Opinión | De buena tinta

CTRL + ALT + SUPR

Mi generación dista más con la de mis hijos que con la de mis padres. Los llamados nativos digitales, bebés que nacen sabiendo lo que ocurre si pulsas ‘Ctrl + Alt + Supr’, nada imaginan de lo que era jugarse la vida llamando a un fijo para hablar con la niña de tus ojos: una llamada que algunos tintes tenía de ruleta rusa, en tanto en cuanto podía ser recepcionada no sólo por la pretendida, sino por la madre o el padre de la nena. Y ahí había que estar y mantenerse, impasible el ademán, para dar imagen de solvencia y noble impostura.

Hoy por hoy, sin embargo, la telefonía móvil y sus mensajerías han mandado de cabeza a la extinción toda la antigua liturgia del cortejo o del pelar la pava, como también se decía. La textualidad no sólo elimina las trabas de los sorpresivos intermediarios telefónicos, sino que, además, no precisa de la voz como muestrario de nervios y tartajeos. Y así, a muchos jóvenes de hoy les basta y les sobra para establecer contacto la mera frialdad de la palabra escrita, casi siempre tan manida y recalentada desde la inmediatez micropoética que Instagram te vende a tres kilos por euro.

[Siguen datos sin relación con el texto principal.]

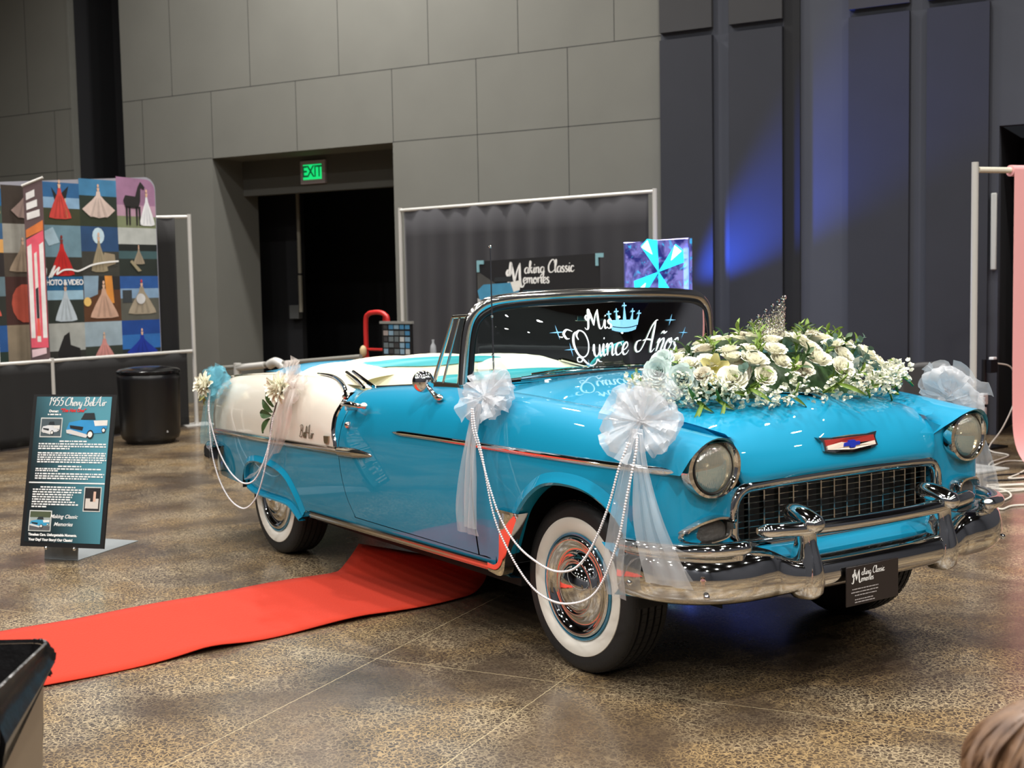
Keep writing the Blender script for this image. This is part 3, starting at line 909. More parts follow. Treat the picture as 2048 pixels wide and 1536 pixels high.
# ---- apron below the grille
ap = MB(); G = []
for y in np.linspace(-.93, .93, 41):
    a = abs(y)
    dx = 0 if a < .6 else -.34 * ((a - .6) / .33) ** 2.6
    G.append([(.628 + dx, y, .585), (.652 + dx, y, .566), (.70 + dx, y, .555), (.735 + dx, y, .535), (.745 + dx, y, .50), (.74 + dx, y, .44), (.70 + dx, y, .40)])
ap.grid(G)
ap.build('front_apron', paint, car)
hv = MB(); hv.tube([(gx(y) + .002, y, .562) for y in np.linspace(-.55, .55, 15)], .012, 8)
hv.build('apron_moulding', chrome, car)

# ---- front bumper
def sweep(st, sec, mb):
    """st: stations (x, y, zc, hh, depth); section in (out, up)"""
    P = cr(st, 6); G = []
    for i, p in enumerate(P):
        t = P[min(i + 1, len(P) - 1)][:2] - P[max(i - 1, 0)][:2]; t = t / np.linalg.norm(t)
        nx, ny = t[1], -t[0]
        if nx * 1 + ny * 0 < 0 and abs(ny) < .7: nx, ny = -nx, -ny
        if i and (nx * pn[0] + ny * pn[1]) < 0: nx, ny = -nx, -ny
        pn = (nx, ny)
        G.append([(p[0] + nx * o * p[4], p[1] + ny * o * p[4], p[2] + u * p[3]) for o, u in sec])
    mb.grid(G)
secC = [(-.5, 1.0), (.2, 1.02), (.62, .92), (.86, .62), (.97, .2), (1.0, -.2), (.93, -.58), (.74, -.84), (.5, -.96), (.15, -1.04), (-.4, -1.0)]
fbm = MB()
stn = [(.792, 0, .472, .057, .062), (.790, .2, .472, .057, .062), (.785, .36, .473, .058, .062), (.775, .44, .476, .060, .062), (.755, .515, .489, .080, .066), (.745, .57, .497, .090, .080), (.725, .66, .500, .094, .100), (.690, .75, .502, .096, .108),
       (.640, .83, .504, .096, .100), (.57, .895, .506, .094, .076), (.49, .925, .506, .090, .050), (.42, .932, .504, .084, .036)]
sweep([(a, -b, c, d, e) for a, b, c, d, e in stn[::-1]] + stn[1:], secC, fbm)
bumper = fbm.build('front_bumper', chrome, car, angle=80)
# seam and bolts at each end
for s in (-1, 1):
    for q_ in ((.762, s * .842, .452), (.50, s * .972, .475)):
        bt = MB(); bt.sphere(q_, .012, 12); bt.build('bumper_bolt', chrome, bumper)
def guard(s):
    g = MB(); G = []
    # vertical bullet guard
    for z, w_, d in [(.385, .016, .050), (.392, .036, .078), (.41, .046, .104), (.45, .048, .118), (.50, .043, .112), (.55, .034, .092), (.59, .028, .070), (.63, .030, .066), (.648, .034, .068)]:
        G.append([(.795 + d * math.cos(q) * .66, s * .385 + 1.22 * w_ * math.sin(q), z) for q in np.linspace(-PI * .75, PI * .75, 17)])
    g.grid(G)
    g.add([p for p in G[0]], [list(range(17))])
    g.build('bumper_guard', chrome, bumper, angle=70)
    k = MB()
    k.tube(cr([(.69, s * .375, .690), (.73, s * .378, .694), (.79, s * .383, .684), (.84, s * .387, .664), (.865, s * .388, .645)], 4), [.012, .027, .036, .041, .044] + [.045] * 8 + [.041, .036, .028, .015], 14, sy=.8)
    k.build('guard_cap', chrome, bumper)
for s in (-1, 1): guard(s)
def bar(path, r, name='bumper_bar', sy=.85):
    k = MB(); k.tube(cr(path, 6), r, 14, sy=sy); return k.build(name, chrome, bumper)
n_ = 6 * 6 + 1
bar([(.765, -.60, .655), (.80, -.52, .654), (.820, -.30, .645), (.826, 0, .642), (.820, .30, .645), (.80, .52, .654), (.765, .60, .655)], [.014, .024, .030] + [.032] * (n_ - 6) + [.030, .024, .014])
for s in (-1, 1):
    bar([(.785, s * .665, .612), (.79, s * .72, .612), (.755, s * .81, .610), (.67, s * .895, .610), (.56, s * .945, .610), (.47, s * .955, .609), (.40, s * .942, .608)], [.012, .023, .029] + [.031] * 30 + [.026] * 2 + [.018, .01])
    p_ = MB(); p_.tube([(.770, s * .705, .56), (.772, s * .705, .618)], .025, 12)
    p_.build('bar_post', chrome, bumper)

# ---- hood emblem
em = MB()
def ex_(y, z): return .672 + (.885 - z) * .38 - .25 * y * y
def eg(pts, d, mb): 
    mb.prism(pts, lambda y, z, dd: (ex_(y, z) + dd, y, z), -.004, d)
em.cur = 0; eg([(-.168, .945), (-.10, .940), (0, .944), (.10, .940), (.168, .945), (.150, .925), (.152, .893), (.10, .884), (0, .878), (-.10, .884), (-.152, .893), (-.150, .925)], .014, em)
em.cur = 1; eg([(-.140, .934), (-.02, .934), (.14, .934), (.140, .912), (-.14, .912)], .0165, em)
em.cur = 2; eg([(-.136, .912), (-.05, .920), (.05, .904), (.136, .912), (.136, .898), (0, .890), (-.136, .898)], .018, em)
em.cur = 3; eg([(-.045, .917), (-.018, .917), (-.015, .924), (.018, .924), (.021, .917), (.045, .917), (.038, .904), (.013, .904), (.010, .897), (-.020, .897), (-.017, .904), (-.052, .904)], .020, em)
em.build('hood_emblem', [chrome, mat('enamel_red', (150, 42, 36), .3), mat('enamel_white', (222, 205, 190), .3), mat('enamel_blue', (20, 40, 150), .3)], car, smooth=False, label='chrome framed red, white and blue hood emblem')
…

Y del acceso al destape, mejor ni hablemos. Mis años mozos y los de mis iguales eran aquellos en los que para ver una teta en volandas había que esperar todo un año el especial de Nochevieja y rezarle a San Judas Tadeo rogando que, entre José Luis Perales y Cantores de Híspalis, Sabrina Salerno saltara más de lo conveniente. Pero, ¡ay!, al pipiolo cibernético de nuestro momento presente se la trae con viento fresco el tema del bamboleo esporádico que les refiero, en tanto que, a un simple golpe de click, no sólo tiene acceso a todas las glándulas mamarias que se le antojen, sino también a las infinitas variantes en las que, desde las mil y una combinatorias de los colores unidos de Benetton, el mástil toma ruta de acceso no sólo en el anverso, sino también en el reverso y en cualesquiera otras alternativas u oquedades mixtas, propias y ajenas que ustedes y yo, quizá, no alcancemos a imaginar.

Y ésa es, pues, la condena y la gracia que la inabarcable información de internet aporta también a la juventud que aflora en el viejo arte de pelar la pava: que saben más de la inmediatez reguetonera del «mi cama suena y suena» que del bolero a fuego lento que susurra «toda una vida estaría contigo». Y ojo, que no digo yo que no haya chavales, que de todo habrá, que gasten sus datos móviles mensuales en ver lo último de National Geographic y en descargarse ‘Los hermanos Karamazov’. O los hermanos «Kaláshniko», como una vez me dijo uno. Pero lo otro, haberlo, lo que es haberlo, también haylo, y más que de sobra. Y claro, consecuentemente, entre el poco parlar, el mucho mensajear, el poco leer y el mucho posturear, los encuentros personales, cuando llegan, se tornan fríos como las palabras de una suegra (que no las de la mía, que bien la quiero). Y ante la inmediata parálisis conversacional que emerge tras el mercadeo de selfies de cuarto de baño, quizá no queda más que entrar de lleno y sin espera donde antes, llámenme raro, invertíamos un poquito más desde las cumbres del diálogo personal, del conocimiento interior, de la sana incertidumbre y de la paciente espera de la seducción. Y así nos va, o así les va, y así nos vemos, o así se ven: viajando en una época hostil donde el piropo, ¡viva la madre que te parió!, se condena en el patíbulo del neofeminismo, pero no pasa nada si la chavalería, que ni sabe de venéreas ni de cocinar a fuego lento, se tararea con gesto intencionado la tonadilla de «a mí me gustan más grandes» mientras sus sueños confluyen en la iconografía del pelotazo y palabras como sacrificio se hunden en el más profundo sueño de los justos. Nada queda ya de la dulce espera, de la utopía, ningún horizonte es imaginable si el mañana no existe a costa del presente, lo cual no deja de ser una tristeza. Porque, como decía Heráclito, «si uno no espera lo inesperado, tampoco lo reconocerá cuando llegue».